Hirsch was the top lawyer in a system in which cases get argued in front of military officers rather than civilian judges and convictions can send Palestinians civilians to military prisons. He contends that much of the time, however, a Palestinian arrested for cannabis in a case where there is no perceived Israeli victim will be handed over to the Palestinian Authority police.

The former prosecutor gave an example of two people in the West Bank, an Israeli and a Palestinian, who get caught with cannabis. "The Israeli will be subject to a fine according to whatever the process may be," said Hirsch, who also served as legal council for the right-wing pro-Israel organization NGO Monitor. "The Palestinian will not be dealt with by the Israeli law enforcement."
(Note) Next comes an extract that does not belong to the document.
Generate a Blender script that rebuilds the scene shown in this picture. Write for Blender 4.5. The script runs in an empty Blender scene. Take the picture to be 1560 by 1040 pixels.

The Oslo Accords split the West Bank into three areas. Roughly two-thirds of the West Bank is Area C, under full Israeli control. Area B is divided between Israeli security and Palestinian administrative control. Area A, which denotes major Palestinian population centers, falls under the administrative and security control of the Palestinian Authority, the body that administers limited Palestinian self-rule in the occupied territory.

In practice, however, the bifurcated legal system exists across the West Bank: Israel's military can operate freely in all parts of the territory, regardless of who's officially in charge, which means that Palestinians in Area A can still be subject to Israeli military law. Israeli civilians, on the other hand, are always subject to Israel's civil justice system; even if they are detained by Palestinian police, they cannot be prosecuted by the Palestinian Authority and must instead be handed over to the Israeli authorities.

While Palestinians can be handed over by Israeli forces to the Palestinian Authority, for more serious drug offenses considered to have an impact on Israel — like cannabis smuggling or large-scale cultivation — they are likely to end up in military court where conviction is almost a forgone conclusion. (The Israeli military, Israeli national police force, and Palestinian Authority police all declined to comment for this article or provide any statistics on cannabis-related offenses.)

No matter which system they end up in, Palestinians charged with cannabis-related crimes face harsh sentences. Hirsch noted with pride that the Palestinian Authority's stiff anti-drug laws are taken from Israeli military law. Palestinians charged with minor possession by the Palestinian Authority, for instance, regularly face three- to six-month prison sentences.

Growing in the West Bank
For Palestinians, weed apartheid in the West Bank is all downside. Not only do they live under a harsher criminal justice regime for cannabis, but access to quality bud is also a complicated process. Ali, a 30-year-old West Bank Palestinian who asked that his real name not be used for fear of legal repercussions, used to rely on friends from occupied East Jerusalem to connect to a dealer and then risk crossing a checkpoint to bring him the contraband.

Because Palestinian residents of East Jerusalem, along with Palestinian citizens of Israel, are allowed to travel freely between the West Bank and Israel, they had access to the same weed as Jewish Israelis. Palestinians from the West Bank, however, need permits to cross the checkpoints that separate them from both East Jerusalem and Israel.

When Ali became fed up with choosing between the risk and the inconsistency of the product, he decided to grow himself. Saving seeds found at the bottom of a few eighth bags, he grew plants in his closet and then crossbred his own strain called "Umm Ali" — denoting a familial relationship in Arabic — with a mix of other strains. "I know of at least three people who are growing. Most are just growing plants in their windows," Ali said. "It's more stable than dealing with dealers."